What should be done to stop the mass killings in the Darfur region of Sudan? All progressives should be trying to answer this question.
The scale of the mass murder in Darfur boggles the mind. Africa Action, one of the foremost groups in the United States working on issues related to that continent, has compiled numbers on the tragedy. An estimated 400,000 people have died since 2003, when the Sudanese regime started unleashing its Arab militia proxies on the inhabitants of the area as a way of putting down a local rebellion. More than 2 million people have been made refugees either within their own country or have had to flee to neighboring Chad.
“As many as 6,000 people are dying each month in Darfur,” Africa Action’s website says. “Unless there is an urgent multinational intervention to protect the people of Darfur, the death toll will continue to rise dramatically in 2006.”
Now the conflict threatens to spill over into neighboring nations, affecting a whole swath of North-Central Africa. The Sudanese regime has sponsored rebels to overthrow Chad’s government, apparently in retaliation for Chad giving refuge to hundreds of thousands of Darfurians. And the Central African Republic has closed its border with Sudan, alleging that these rebels used its territory in transit on the way to Chad. A broadening of the conflict would add to the already horrific death toll.
The culpability of the Sudanese government in arming, training, and organizing the militias carrying out the carnage in Darfur has been well documented by various reporters, including The Progressive’s Benjamin Joffe-Walt in the December 2004 issue. Though the roots of the conflict are complex, at the heart is a battle over Sudan’s resources, and the Arab-dominated ruling clique’s determination to ride roughshod over the country’s other ethnic groups. (The mass murder is not motivated by fundamentalist Islam, since the Darfurians are Muslim, too, though it’s not clear if the regime regards them as such.)

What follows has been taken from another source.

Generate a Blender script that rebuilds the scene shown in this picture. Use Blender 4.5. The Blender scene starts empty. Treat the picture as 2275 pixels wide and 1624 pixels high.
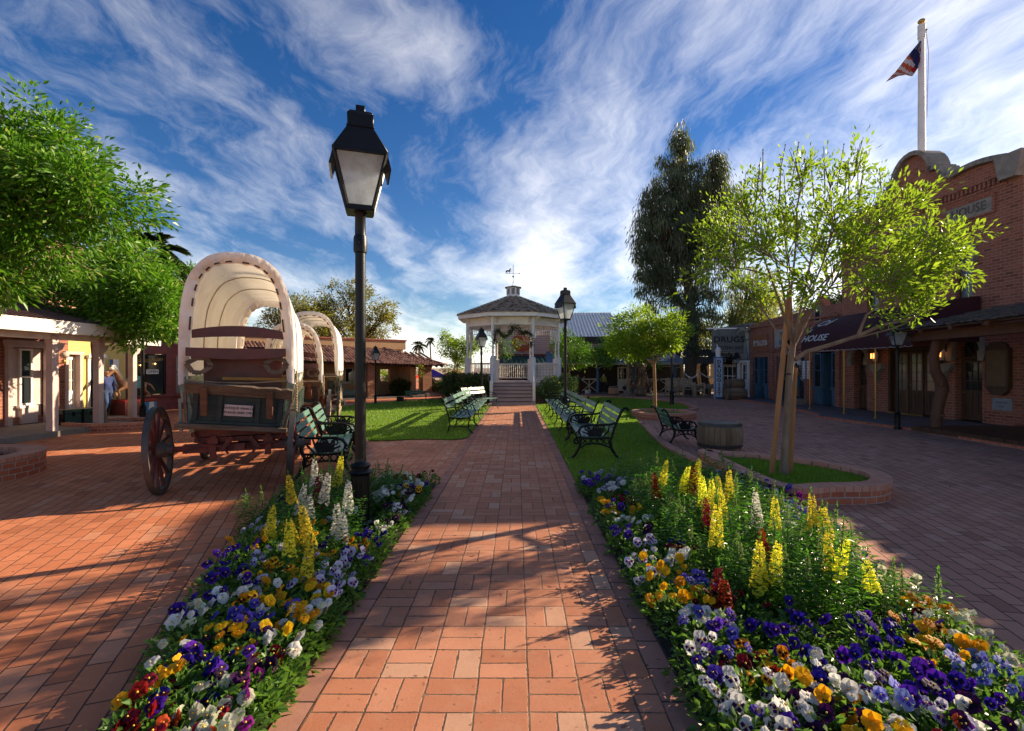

An enormous outpouring of international opprobrium seems to have had almost no effect on the Sudanese regime. The government has been condemned at global forums. Colin Powell and Kofi Annan have made visits to the refugee camps. Threats of sanctions have been repeatedly made. But the government just eases things for a while and then starts right up again. Concrete measures are needed to stop the regime from repeatedly engaging in this on-again off-again travesty.
So what can be done?
Currently, there is an ineffectual African Union peacekeeping group in the region. There have been efforts to replace this with a more robust U.N. force. Unfortunately, France, China, and Russia have been foot-dragging as a way to curry favor with the group ruling oil-rich Sudan. The Bush Administration needs to make a serious effort to get the troops on the ground. After all, it has been more than a year since it labeled the situation over there as “genocide.” (The Bush Administration has also been soliciting cooperation with the Sudanese regime in the “war on terror,” and invited its intelligence chief, Salah Abdallah Ghosh, to Washington last year. This has been extremely unhelpful.)
If an effective U.N. contingent is not on the ground soon, the occasion may come for NATO intervention.
“NATO deployment would immediately begin to improve security in Darfur and save lives,” writes Eric Reeves, a professor at Smith College who has provided Congressional testimony on the subject and has written about the topic in numerous publications ranging from The Washington Post to In These Times. “For example, while the impracticability of a ‘no-fly zone’ over Darfur has heretofore been all too conspicuous, the introduction of NATO forces on the ground would quickly and significantly change military realities. Such forces in Darfur would certainly have excellent intelligence, transport, and communications capacity—and the aerial military resources, including tactical aircraft, that would see a rapid grounding of Khartoum’s helicopter gunships and Antonov bombers.”
In his typical disingenuous way, President Bush in February indicated a possible role for NATO, while declining to give specifics. He needs to stop this two-facedness.
I can anticipate objections to my support for NATO intervention. But if Security Council members impede the deployment of U.N. peacekeepers, what else can be done to stop the slaughter? I am a big admirer of Gandhian nonviolence and of peaceful resolution to conflicts, but in this particular situation, reality has shown over the past three years that such approaches will get us nowhere in saving innocent lives.
Another way to deter the Sudanese regime is to try to bring those responsible to justice. There was a fascinating cover story in the New York Times Magazine earlier this month on the attempts of the chief prosecutor of the International Criminal Court, Luis Moreno-Ocampo, to do this, and how even his preliminary efforts are striking fear in Sudanese government officials. Disgracefully, the Bush Administration has been trying to undermine the ICC since it came into office, and is completely confused as to whether to lend a hand to Moreno-Ocampo. It must stop this ambivalence.
There are no easy ways to stop the butchery in Darfur. But unless something is done fast, we run the risk of losing many, many more lives.
“‘Now, we see an increase in mortality; we see an increase in war deaths; we see an increase in displacement again,” Jan Egeland, the top U.N. humanitarian official, said a few days ago. “I think it is again becoming, perhaps, the worst crisis in the world, because I know of few other places where we have lost access to so many people and where we have had so large displacements of late.”
The time for procrastination is over.